Meryl Streep, 29 años después de su último Oscar
Lo mismo puedo
decir de aquellas películas mediocres o directamente malas que todos los años
acaban ganando uno o varios premios. Ésta vez le ha tocado a La Dama de
Hierro, nada menos que dos premios. No porque Meryl Streep se fuera
mereciendo ya un tercer reconocimiento deja de recibirlo por un film muy flojo.
No por mimetizarse físicamente con un
personaje real lleva un mejor maquillaje. Los apartados técnicos suelen
adolecer de un inmovilismo que premia todo aquello que es más vistoso y
aparente: los maquillajes recargados, los vestuarios de época, las direcciones
artísticas con decorados abundantes e irreales, el sonido en películas donde
priman los efectos...cuando en realidad los mejores son aquellos que mejor se
adapten y complementen al conjunto del que forman parte y no tengan que pasar
necesariamente por encima de él. Con todo, los de este año no han estado mal,
habiendo recaído principalmente en Hugo y The Artist, bien
dotadas en estos aspectos.
Otra de las
cosas que debería cambiar la Academia es el gesto políticamente correcto de
incluír actores afroamericanos en el palmarés, aunque no lo merezcan realmente.

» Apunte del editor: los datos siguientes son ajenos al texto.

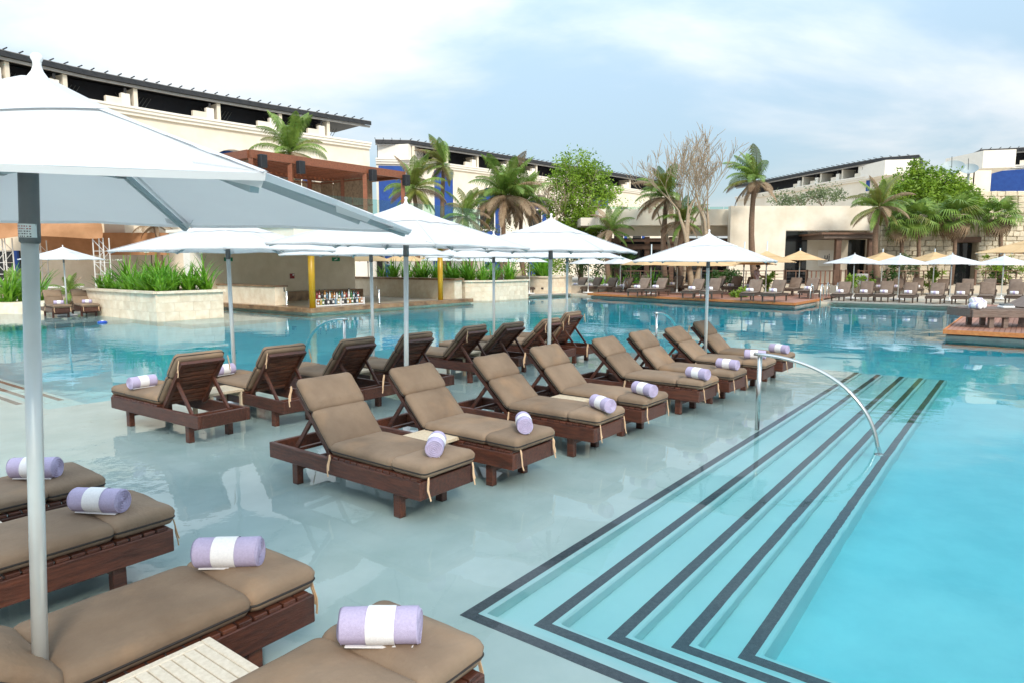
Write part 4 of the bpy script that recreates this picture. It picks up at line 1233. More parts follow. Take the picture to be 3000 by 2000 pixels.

Que Morgan Freeman ganara en 2004 era algo incontestable. Pero premios como los
de Jennifer Hudson en 2006 o Mo'nique en 2009 (actrices de las que por cierto,
nadie se acuerda ahora) ponen de manifiesto que la Academia quiere contentar a
todos consiguiendo muchas veces no contentar a nadie. Este año la cuota la ha
cumplido Octavia Spencer. No he visto Criadas y señoras, así que no
puedo opinar mucho más al respecto.
Jean Dujardin, mejor actor protagonista
Siguiendo con
los actores, debo decir que me alegro mucho por Christopher Plummer con su
Oscar cuasi honorífico. Jean Dujardin, estupendo en The Artist, se ha
visto beneficiado por el favoritismo de su película, cuando el gran papel del
año era el de un excelso George Clooney en Los descendientes. Pero lo
que de verdad es objetivamente criticable en esta categoría fue la ausencia de
Michael Fassbender en Shame, otra de esas películas brutales e incómodas
que no han olido ni una mísera candidatura. No lo veo superior a Clooney, pero
debió haber estado ahí.
En cuanto a
los guiones, nuevamente la única queja posible es la desgana de la Academia
para devanarse un poco los sesos. No por previsibles son menos merecidos los
premios a Midnight in Paris y Los descendientes, pero sólo ver
que el libreto de Nader y Simin: una separación era candidato hace
pensar por qué ha de costar tanto que gane el mejor. Esta última película,
suprema en todos los aspectos, se ha llevado con toda justicia el galardón de
habla no inglesa. Sentido común, nada que objetar.
Los descendientes,
los talentos de Alexander Payne y George Clooney unidos
Por último, un
pequeño apunte al respecto de la película de animación, donde gran parte de los
medios patrios se han deshecho en elogios hacia una película, Chico y Rita,
que no trataron ni la mitad de bien en el momento de su estreno, ya se sabe
cómo funcionamos en este país. He llegado a leer incluso que es más original
que la ganadora, Rango. A dónde estamos llegando. Nada que objetar
tampoco a que haya conquistado el cabezudo un post-anti-western genuino y
absolutamente refrescante (lo que no era la película de Trueba, y eso que no
está nada mal).
Acabo aquí
este largo paseo de opinión sobre estos Oscar 2011. El año que viene volveremos
a discutir ampliamente sobre ellos como si nos jugáramos la vida. No ganarán
los mejores y nos quejaremos. Pero los seguiremos queriendo igual.